The state requires a 90 day waiting period from termination, before adoption placement papers can be filed. 1 month has already passed, so we just have 60 days to go! There really isn't anything that will be done in the next 60 days, as they can't do anything on their end. We do have to get a psych/developmental evaluation done on Maggie and she suggested that we go ahead and get that scheduled as soon as possible, so that it doesn't hold us up. I have already made the phone call and just waiting for a call back. Our agency will need to do an addendum on our home study, since it's over a year old, but that shouldn't be any big deal. Our agency is fantastic & more than ready for us to be done with all of this :) Everything else that is needed has already been done and copies will just need to be forwarded to the CPS adoption division. Once the adoption placement papers are signed, our attorney will file for a court date. If all goes well....we are hopeful to have everything done in August!

We honestly have had a wonderful experience with everyone involved in our case - from our agency caseworker, to our CPS foster care caseworker and now our new adoption caseworker, to our CASA worker...it hasn't been the easiest of journeys but honestly, when I look at my sweet little girl, I don't even think about all those tough days. I just look at the beautiful child that the Lord chose for us to parent....and I am overwhelmed by the love and blessing of Maggie Joy.


Monday, May 18, 2009

Meeting tomorrow

Just a quick post to ask that you be praying with us as we meet with Maggie's new adoption caseworker tomorrow (Tuesday) morning @ 10am. Please pray that we start a great line of communication & feel at ease with her, and vice versa. We are hopeful that we will learn more about what the next steps are to get Maggie's adoption finalized. I'll be sure to update you tomorrow.

Love,

Tuesday, May 12, 2009

Adoption Update

I called Maggie's CPS caseworker yesterday to get an update on the status of her case. He told me that he closed the case on his end and transferred it to the adoption unit at the end of last week. He said that Maggie's new adoption caseworker would be in touch with us soon. I was a bit disappointed that Maggie's first caseworker wasn't assigned, but she's going on maternity leave in July, so we knew that it wasn't likely. Oh well!

Soon....hmmm....wonder what that means? You never know when it comes to CPS. However, I shouldn't have been so negative, as we received a phone call a few hours later from Elizabeth, Maggie's new caseworker. She seemed very nice on the phone, so I'm hopeful that she's that way in person :)

Elizabeth will be coming out next Tuesday morning for a home visit and to give us the details on where we are and what we need to do, etc. I was encouraged!

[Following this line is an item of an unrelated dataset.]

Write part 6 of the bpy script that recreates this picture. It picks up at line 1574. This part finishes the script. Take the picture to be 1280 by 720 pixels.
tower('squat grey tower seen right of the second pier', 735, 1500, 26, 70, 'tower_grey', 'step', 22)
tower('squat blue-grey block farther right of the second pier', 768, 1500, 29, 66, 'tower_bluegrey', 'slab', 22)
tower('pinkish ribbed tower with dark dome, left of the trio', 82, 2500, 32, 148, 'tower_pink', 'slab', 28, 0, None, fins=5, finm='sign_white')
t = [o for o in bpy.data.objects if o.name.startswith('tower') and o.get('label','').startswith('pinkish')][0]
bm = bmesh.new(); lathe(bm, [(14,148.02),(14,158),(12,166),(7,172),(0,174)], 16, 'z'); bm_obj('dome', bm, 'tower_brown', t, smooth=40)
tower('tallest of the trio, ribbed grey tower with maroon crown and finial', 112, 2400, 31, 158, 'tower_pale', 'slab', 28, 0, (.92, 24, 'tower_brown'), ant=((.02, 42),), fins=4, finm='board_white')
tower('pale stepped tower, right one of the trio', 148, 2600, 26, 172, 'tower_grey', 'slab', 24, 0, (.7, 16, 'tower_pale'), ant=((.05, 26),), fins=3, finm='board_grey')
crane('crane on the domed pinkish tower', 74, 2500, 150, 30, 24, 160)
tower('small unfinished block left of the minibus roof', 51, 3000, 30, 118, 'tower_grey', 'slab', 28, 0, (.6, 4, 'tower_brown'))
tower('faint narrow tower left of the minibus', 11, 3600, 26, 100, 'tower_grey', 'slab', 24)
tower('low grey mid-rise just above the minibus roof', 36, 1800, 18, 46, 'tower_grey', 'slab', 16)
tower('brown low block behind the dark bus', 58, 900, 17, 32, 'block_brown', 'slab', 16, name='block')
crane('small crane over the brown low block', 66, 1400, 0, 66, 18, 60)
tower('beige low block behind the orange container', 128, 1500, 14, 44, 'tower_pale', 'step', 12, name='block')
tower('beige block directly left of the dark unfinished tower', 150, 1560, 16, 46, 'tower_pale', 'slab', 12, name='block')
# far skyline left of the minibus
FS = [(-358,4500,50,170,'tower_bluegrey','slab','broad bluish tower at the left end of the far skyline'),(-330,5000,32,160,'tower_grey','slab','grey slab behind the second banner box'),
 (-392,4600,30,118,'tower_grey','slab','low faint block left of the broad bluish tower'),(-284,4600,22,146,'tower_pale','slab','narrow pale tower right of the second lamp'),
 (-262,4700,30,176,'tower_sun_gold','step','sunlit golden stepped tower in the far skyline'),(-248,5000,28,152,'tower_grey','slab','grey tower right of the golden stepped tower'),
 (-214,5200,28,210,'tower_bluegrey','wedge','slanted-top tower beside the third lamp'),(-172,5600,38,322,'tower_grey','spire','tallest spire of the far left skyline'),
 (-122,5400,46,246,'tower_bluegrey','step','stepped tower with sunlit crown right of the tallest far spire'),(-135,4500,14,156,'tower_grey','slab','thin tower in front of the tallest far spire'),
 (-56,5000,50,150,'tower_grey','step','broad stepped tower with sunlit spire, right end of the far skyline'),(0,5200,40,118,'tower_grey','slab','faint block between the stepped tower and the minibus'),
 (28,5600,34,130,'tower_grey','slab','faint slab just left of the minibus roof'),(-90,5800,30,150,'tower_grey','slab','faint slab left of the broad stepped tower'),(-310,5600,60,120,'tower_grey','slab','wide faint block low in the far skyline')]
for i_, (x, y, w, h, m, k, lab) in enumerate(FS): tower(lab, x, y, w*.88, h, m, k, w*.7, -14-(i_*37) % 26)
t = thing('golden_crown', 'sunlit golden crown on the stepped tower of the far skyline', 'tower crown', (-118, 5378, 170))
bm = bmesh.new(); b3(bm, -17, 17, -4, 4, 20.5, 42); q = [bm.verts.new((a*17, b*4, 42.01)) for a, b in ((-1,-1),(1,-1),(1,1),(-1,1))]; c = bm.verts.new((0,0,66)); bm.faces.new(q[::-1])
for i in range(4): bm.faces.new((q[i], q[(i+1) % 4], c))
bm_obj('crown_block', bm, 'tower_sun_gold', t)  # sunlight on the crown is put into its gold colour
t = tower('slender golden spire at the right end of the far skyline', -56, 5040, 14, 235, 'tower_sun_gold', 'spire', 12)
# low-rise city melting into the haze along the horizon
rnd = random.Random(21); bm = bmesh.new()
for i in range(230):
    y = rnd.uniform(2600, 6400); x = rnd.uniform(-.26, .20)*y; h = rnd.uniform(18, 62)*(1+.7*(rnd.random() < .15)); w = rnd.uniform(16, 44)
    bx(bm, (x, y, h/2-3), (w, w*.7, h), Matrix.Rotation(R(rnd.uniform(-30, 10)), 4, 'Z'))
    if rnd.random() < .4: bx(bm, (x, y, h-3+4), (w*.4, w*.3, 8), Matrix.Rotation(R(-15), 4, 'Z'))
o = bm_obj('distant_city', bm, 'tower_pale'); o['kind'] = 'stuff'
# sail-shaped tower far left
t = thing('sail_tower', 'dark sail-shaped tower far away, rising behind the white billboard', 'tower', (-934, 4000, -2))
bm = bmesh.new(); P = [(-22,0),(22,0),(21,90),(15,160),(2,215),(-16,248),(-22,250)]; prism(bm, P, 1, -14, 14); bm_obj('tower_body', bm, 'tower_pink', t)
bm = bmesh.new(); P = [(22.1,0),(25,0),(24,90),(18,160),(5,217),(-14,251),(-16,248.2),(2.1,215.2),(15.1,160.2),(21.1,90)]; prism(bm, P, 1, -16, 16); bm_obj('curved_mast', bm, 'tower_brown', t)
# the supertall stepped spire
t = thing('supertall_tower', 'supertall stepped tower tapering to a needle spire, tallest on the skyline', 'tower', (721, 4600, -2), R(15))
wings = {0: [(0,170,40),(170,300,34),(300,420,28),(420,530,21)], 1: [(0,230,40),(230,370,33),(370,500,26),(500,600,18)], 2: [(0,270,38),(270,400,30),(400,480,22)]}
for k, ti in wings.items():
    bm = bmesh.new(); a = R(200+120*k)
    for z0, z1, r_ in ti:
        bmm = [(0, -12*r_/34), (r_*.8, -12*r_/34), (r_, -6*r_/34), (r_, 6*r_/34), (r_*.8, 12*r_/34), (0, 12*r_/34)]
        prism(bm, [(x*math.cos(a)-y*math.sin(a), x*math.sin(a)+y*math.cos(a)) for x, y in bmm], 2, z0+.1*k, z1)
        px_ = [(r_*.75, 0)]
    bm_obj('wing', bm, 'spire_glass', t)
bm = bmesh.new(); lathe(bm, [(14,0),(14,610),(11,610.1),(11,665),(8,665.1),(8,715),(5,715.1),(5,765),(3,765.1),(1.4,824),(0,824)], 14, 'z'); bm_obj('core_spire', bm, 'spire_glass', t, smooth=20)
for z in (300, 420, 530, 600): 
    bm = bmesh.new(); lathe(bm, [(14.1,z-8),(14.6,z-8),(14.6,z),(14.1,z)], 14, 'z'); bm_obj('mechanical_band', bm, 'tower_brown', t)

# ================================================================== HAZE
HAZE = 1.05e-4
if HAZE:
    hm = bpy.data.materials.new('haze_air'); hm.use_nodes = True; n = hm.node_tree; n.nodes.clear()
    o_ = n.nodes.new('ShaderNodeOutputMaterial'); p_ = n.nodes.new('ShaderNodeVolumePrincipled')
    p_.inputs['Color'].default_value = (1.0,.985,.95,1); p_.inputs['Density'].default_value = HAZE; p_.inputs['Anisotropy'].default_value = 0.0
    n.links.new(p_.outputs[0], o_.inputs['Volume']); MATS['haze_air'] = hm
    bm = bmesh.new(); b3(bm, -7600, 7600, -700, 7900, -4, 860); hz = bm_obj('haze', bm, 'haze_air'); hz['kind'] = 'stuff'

Please pray that we'll have a positive first meeting...even though we have nothing to worry about, it's very easy to get over anxious with these things.


1st Mother's Day

Dear Maggie Joy,

Today is a very special day. It is my first Mother's Day...and it's all because of YOU! I always wondered what the day would be like...and it exceeded all that I thought it would be. I knew what it was like to celebrate Mother's Day with Nana (since she's my momma) but what would it be like when I had a child of my own?

You slept in late (wow...you really know how to give your momma a treat!!!) ~ You helped Daddy make breakfast for me ~ one of your favorites, pancakes & bacon. You even helped clean up a bit. You gave me some pretty flowers and every time I look at them, I think of you. You were very proud of yourself!

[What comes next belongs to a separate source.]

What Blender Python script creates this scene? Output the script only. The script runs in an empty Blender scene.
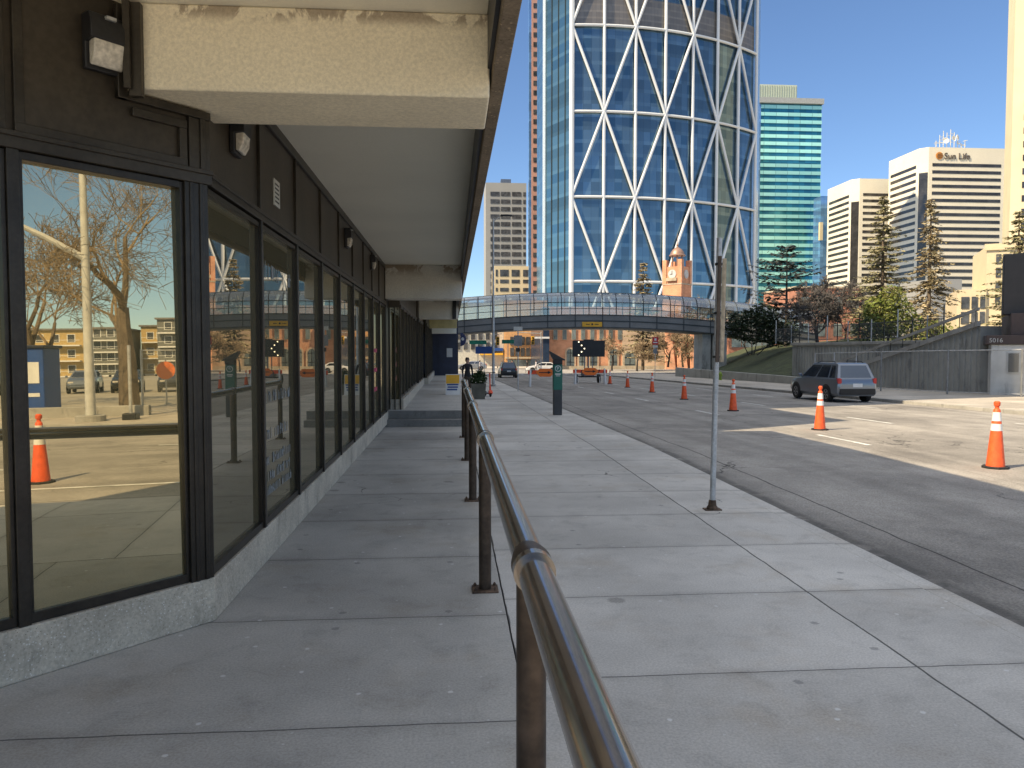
import bpy, bmesh, math, random
from mathutils import Vector, Matrix
R = math.radians
sc = bpy.context.scene
col = sc.collection
rnd = random.Random(7)

# ------------------------------------------------------------------ camera model
YAW, PIT, FPX, EYE = R(4.4513), R(2.5283), 770.0, 1.75
_f = Vector((math.sin(YAW)*math.cos(PIT), math.cos(YAW)*math.cos(PIT), -math.sin(PIT)))
_r = Vector((math.cos(YAW), -math.sin(YAW), 0))
_u = Vector((math.sin(YAW)*math.sin(PIT), math.cos(YAW)*math.sin(PIT), math.cos(PIT)))
def ray(px, py): return _f + _r*((px-512)/FPX) + _u*((384-py)/FPX)
def at(px, py, Y):
    d = ray(px, py); t = Y/d.y
    return Vector((t*d.x, Y, EYE+t*d.z))
def gz(Y):
    if Y < 14: return 0.0
    if Y < 95: return -.015*(Y-14)
    return -1.215-.004*(min(Y, 400)-95)
ROAD = -.13

# ------------------------------------------------------------------ mesh builder
class MB:
    def __init__(s): s.v = []; s.f = []
    def add(s, vs, fs):
        b = len(s.v); s.v += [tuple(v) for v in vs]; s.f += [tuple(i+b for i in f) for f in fs]; return s
    def box(s, x0, x1, y0, y1, z0, z1):
        if x0 > x1: x0, x1 = x1, x0
        if y0 > y1: y0, y1 = y1, y0
        if z0 > z1: z0, z1 = z1, z0
        return s.add([(x0,y0,z0),(x1,y0,z0),(x1,y1,z0),(x0,y1,z0),(x0,y0,z1),(x1,y0,z1),(x1,y1,z1),(x0,y1,z1)],
              [(0,3,2,1),(4,5,6,7),(0,1,5,4),(1,2,6,5),(2,3,7,6),(3,0,4,7)])
    def obox(s, o, a, b, c):            # origin + three edge vectors
        o, a, b, c = Vector(o), Vector(a), Vector(b), Vector(c)
        if a.cross(b).dot(c) < 0: a, b = b, a
        return s.add([o,o+a,o+a+b,o+b,o+c,o+a+c,o+a+b+c,o+b+c],
              [(0,3,2,1),(4,5,6,7),(0,1,5,4),(1,2,6,5),(2,3,7,6),(3,0,4,7)])
    def quad(s, *p): return s.add(p, [tuple(range(len(p)))])
    def tube(s, p0, p1, r0, r1=None, n=8, caps=True):
        p0, p1 = Vector(p0), Vector(p1); r1 = r0 if r1 is None else r1
        d = p1-p0
        if d.length < 1e-6: return s
        d.normalize(); a = d.orthogonal().normalized(); b = d.cross(a)
        vs = []
        for p, r in ((p0, r0), (p1, r1)):
            for i in range(n):
                t = 2*math.pi*i/n; vs.append(p+(a*math.cos(t)+b*math.sin(t))*r)
        fs = [(i, (i+1) % n, n+(i+1) % n, n+i) for i in range(n)]
        if caps: fs += [tuple(range(n-1, -1, -1)), tuple(range(n, 2*n))]
        return s.add(vs, fs)
    def path(s, pts, rs, n=6):
        pts = [Vector(p) for p in pts]; vs = []
        a = None
        for k, p in enumerate(pts):
            d = (pts[min(k+1, len(pts)-1)]-pts[max(k-1, 0)]).normalized()
            a = d.orthogonal().normalized() if a is None else (a-d*a.dot(d)).normalized()
            b = d.cross(a)
            for i in range(n):
                t = 2*math.pi*i/n; vs.append(p+(a*math.cos(t)+b*math.sin(t))*rs[k])
        m = len(pts)
        fs = [(k*n+i, k*n+(i+1) % n, (k+1)*n+(i+1) % n, (k+1)*n+i) for k in range(m-1) for i in range(n)]
        fs += [tuple(range(n-1, -1, -1)), tuple(range((m-1)*n, m*n))]
        return s.add(vs, fs)
    def lathe(s, prof, n=16, c=(0,0,0)):
        vs = []; m = len(prof)
        for r, z in prof:
            for i in range(n):
                t = 2*math.pi*i/n; vs.append((c[0]+r*math.cos(t), c[1]+r*math.sin(t), c[2]+z))
        fs = [(k*n+i, k*n+(i+1) % n, (k+1)*n+(i+1) % n, (k+1)*n+i) for k in range(m-1) for i in range(n)]
        fs += [tuple(range(n-1, -1, -1)), tuple(range((m-1)*n, m*n))]
        return s.add(vs, fs)
    def prism(s, poly, ext):            # polygon of 3d points, extruded by a vector
        poly = [Vector(p) for p in poly]; ext = Vector(ext); n = len(poly)
        nn = Vector((0,0,0))
        for i in range(n): nn += poly[i].cross(poly[(i+1) % n])
        if nn.dot(ext) < 0: poly = poly[::-1]
        vs = poly+[p+ext for p in poly]
        return s.add(vs, [tuple(range(n-1, -1, -1)), tuple(range(n, 2*n))]+[(i, (i+1) % n, n+(i+1) % n, n+i) for i in range(n)])
    def build(s, name, m, parent=None, bevel=0, smooth=False, off=None):
        me = bpy.data.meshes.new(name)
        o3 = Vector(off) if off is not None else Vector((0,0,0))
        me.from_pydata([tuple(Vector(v)-o3) for v in s.v], [], s.f)
        me.validate(); me.update()
        for q in (m if isinstance(m, (list, tuple)) else [m]): me.materials.append(q)
        o = bpy.data.objects.new(name, me); col.objects.link(o)
        if parent: o.parent = parent
        if smooth is True:
            for p in me.polygons: p.use_smooth = True
        if smooth == 'auto' or bevel:
            for p in me.polygons: p.use_smooth = True
            try: me.set_sharp_from_angle(angle=R(35))
            except Exception: pass
        if bevel:
            b = o.modifiers.new('Bevel', 'BEVEL'); b.width = bevel; b.segments = 2; b.limit_method = 'ANGLE'
            w = o.modifiers.new('WeightedNormal', 'WEIGHTED_NORMAL'); w.keep_sharp = True
        return o
def tag(o, label, cat, group=None):
    o['label'] = label; o['category'] = cat
    if group: o['group'] = group
    return o
def struct(o, kind='structure'): o['kind'] = kind; return o
def thing(name, label, cat, loc=(0,0,0), rz=0, group=None):
    o = bpy.data.objects.new(name, None); col.objects.link(o)
    o.location = loc; o.rotation_euler.z = rz; o.empty_display_size = .2
    return tag(o, label, cat, group)
def dup(root, loc, rz=0, label=None, scale=None):
    c = root.copy(); col.objects.link(c); c.location = loc; c.rotation_euler.z = rz
    if label: c['label'] = label
    if scale: c.scale = scale
    for ch in list(root.children):
        k = ch.copy(); col.objects.link(k); k.parent = c
        for g in list(ch.children):
            q = g.copy(); col.objects.link(q); q.parent = k
    return c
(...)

When Jesus brought you home to live with me and Daddy, he knew what a special little girl you were and how much love and joy you would bring to our lives. Being your momma has been the most wonderful gift I've ever received. Because of you, I have learned patience, grace, forgiveness, flexibility, understanding and the ability to love more deeply that I ever thought was possible. I loved you before I even knew you...and my love for you grows deeper with each passing day.

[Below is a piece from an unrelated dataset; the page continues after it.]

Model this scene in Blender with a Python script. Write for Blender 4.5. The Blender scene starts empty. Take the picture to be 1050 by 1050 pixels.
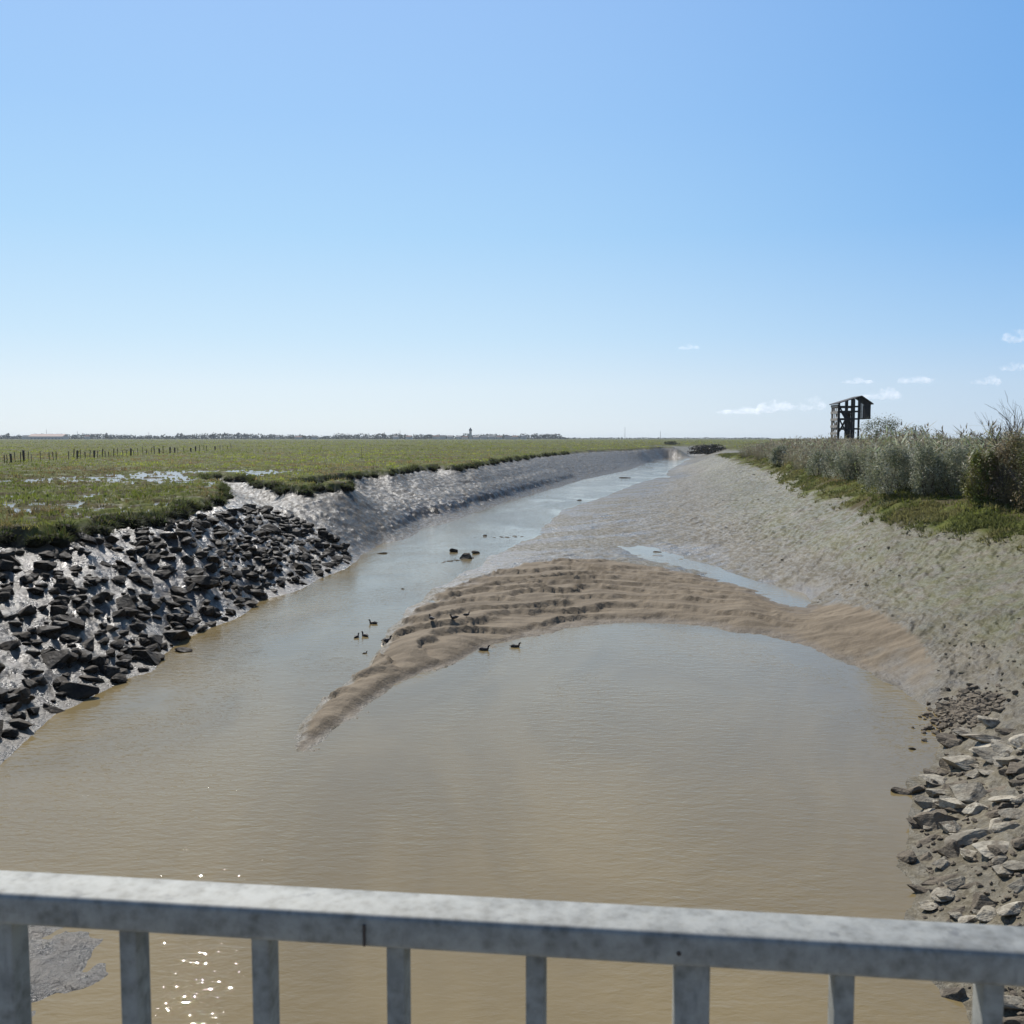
import bpy, bmesh, math, random
import numpy as np
from mathutils import Vector, Matrix

random.seed(7); rng = np.random.default_rng(7)
scene = bpy.context.scene
COL = scene.collection
R = math.radians

# ------------------------------------------------------------------ view geometry
H = 8.0                         # eye height above the low water
FPX = 1000.0                    # focal length in pixels of the 1050 px photograph
PITCH = math.atan(76 / FPX)
SP, CP = math.sin(PITCH), math.cos(PITCH)
SUN_EL, SUN_AZ = 43.0, -22.0    # azimuth from +Y towards +X

def ray(px, py):
    u, v = (px - 525) / FPX, -(py - 525) / FPX
    return np.array([u, CP + v * SP, -SP + v * CP])

def at(px, py, z=0.0):
    d = ray(px, py); t = (z - H) / d[2]
    return np.array([d[0] * t, d[1] * t, z])

def at_depth(px, py, y):
    d = ray(px, py); t = y / d[1]
    return np.array([d[0] * t, y, H + d[2] * t])

# ------------------------------------------------------------------ noise (numpy)
def _hash(ix, iy, seed):
    h = (ix.astype(np.int64) * 374761393 + iy.astype(np.int64) * 668265263 + seed * 974711) & 0xFFFFFFFF
    h = ((h ^ (h >> 13)) * 1274126177) & 0xFFFFFFFF
    h = (h ^ (h >> 16)) & 0xFFFFFFFF
    return h.astype(np.float64) / 4294967295.0

def vnoise(x, y, seed=0):
    x = np.asarray(x, float); y = np.asarray(y, float)
    ix, iy = np.floor(x), np.floor(y)
    fx, fy = x - ix, y - iy
    fx = fx * fx * fx * (fx * (fx * 6 - 15) + 10); fy = fy * fy * fy * (fy * (fy * 6 - 15) + 10)
    a = _hash(ix, iy, seed); b = _hash(ix + 1, iy, seed); c = _hash(ix, iy + 1, seed); d = _hash(ix + 1, iy + 1, seed)
    return (a + (b - a) * fx) * (1 - fy) + (c + (d - c) * fx) * fy

def fbm(x, y, octv=4, seed=0, gain=0.5):
    s = 0; amp = 1; tot = 0
    for o in range(octv):
        s = s + amp * vnoise(x, y, seed + o * 17); tot += amp
        x = x * 2.03 + 13.7; y = y * 2.03 + 7.1; amp *= gain
    return s / tot            # 0..1

def sstep(a, b, x):
    t = np.clip((x - a) / (b - a), 0, 1); return t * t * (3 - 2 * t)

# ------------------------------------------------------------------ scene helpers
def tag(o, label=None, cat=None, group=None, kind=None):
    if label: o['label'] = label
    if cat: o['category'] = cat
    if group: o['group'] = group
    if kind: o['kind'] = kind
    return o

def link(name, me, mat=None, parent=None):
    o = bpy.data.objects.new(name, me); COL.objects.link(o)
    if mat is not None and me is not None and len(me.materials) == 0: me.materials.append(mat)
    if parent is not None: o.parent = parent
    return o

def empty(name, loc=(0, 0, 0), rz=0):
    o = bpy.data.objects.new(name, None); COL.objects.link(o)
    o.location = loc; o.rotation_euler = (0, 0, rz); o.empty_display_size = 0.1
    return o

def copy_tree(o, parent=None):
    c = o.copy(); COL.objects.link(c); c.parent = parent
    for ch in list(o.children): copy_tree(ch, c)
    return c

def np_mesh(name, V, F, smooth=False, colors=None, cname='tint', normals=None):
    V = np.asarray(V, np.float32); F = np.asarray(F, np.int32)
    me = bpy.data.meshes.new(name)
    n, k = F.shape
    me.vertices.add(len(V)); me.vertices.foreach_set('co', V.ravel())
    me.loops.add(n * k); me.loops.foreach_set('vertex_index', F.ravel())
    me.polygons.add(n)
    me.polygons.foreach_set('loop_start', np.arange(0, n * k, k, dtype=np.int32))
    me.polygons.foreach_set('loop_total', np.full(n, k, np.int32))
    me.polygons.foreach_set('use_smooth', np.full(n, smooth, bool))
    if colors is not None:
        at_ = me.attributes.new(cname, 'FLOAT_COLOR', 'POINT')
        at_.data.foreach_set('color', np.asarray(colors, np.float32).ravel())
    me.update(calc_edges=True); me.validate()
    if normals is not None:
        me.normals_split_custom_set_from_vertices([tuple(v) for v in normals.tolist()])
    return me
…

Thank you for making me a Momma, Maggie Joy. I can't think of a better way to have made it happen.

I love you so much....to the moon & back.
Momma


Saturday, May 09, 2009

Child of My Heart

I have always loved the Willow Tree Angels and started collecting them when I received my first one as a wedding gift. My collection has grown through the years but there were always the ones with babies and/or families that I longed to add to my collection. This year, that wish came true when I received the "Child of My Heart" figurine from Michael for Mother's Day. Each angel is given a name and a "story line". How appropriate that on this, my first Mother's Day, that Michael would give me this special Willow Tree Angel.



"Child of My Heart"

Child of the world, into my heart you came --
Bringing sun into my life, Making family our name.

It is with great joy and awe that I celebrate my first Mother's Day as Maggie's momma. Last year, as we waited to be matched with our child, I honestly didn't know if I would see another Mother's Day childless. I so prayed that 2008 would be the time that the Lord would choose to bless us with our child and bless us, He did! My journey to motherhood has been long. hard. frustrating. But it's also been sweet. happy. joyful and most of all, well worth it all.

This Mother's Day is special because I am now a momma of a sweet little girl. Only the Lord could have brought us together as momma & daughter. Her daddy & I are so filled to the brim with love, joy and thankfulness for God's blessing of Maggie Joy.

However, as special as this Mother's Day is for me this year, I also remember how it feels to not have a child to celebrate. So, on this Mother's Day, I just want to ask you to remember those women in your lives that are longing, just like I was last year, to be a momma, whose arms are aching from the emptiness of not having a child (or possibly even from the emptiness of losing a child)- and longing to celebrate their first Mother's Day with their son or daughter. This can be a very hard day for those sweet mommas-to-be. Pray for them! It's important to just let them know that you're thinking of them. It really does mean so much.

Happy Mother's Day to all my friends who are mommas, especially those celebrating for the first time this year. And my love and hugs out to my dear friends, who are still waiting. I am praying for you ~ for peace, comfort and much love on this day.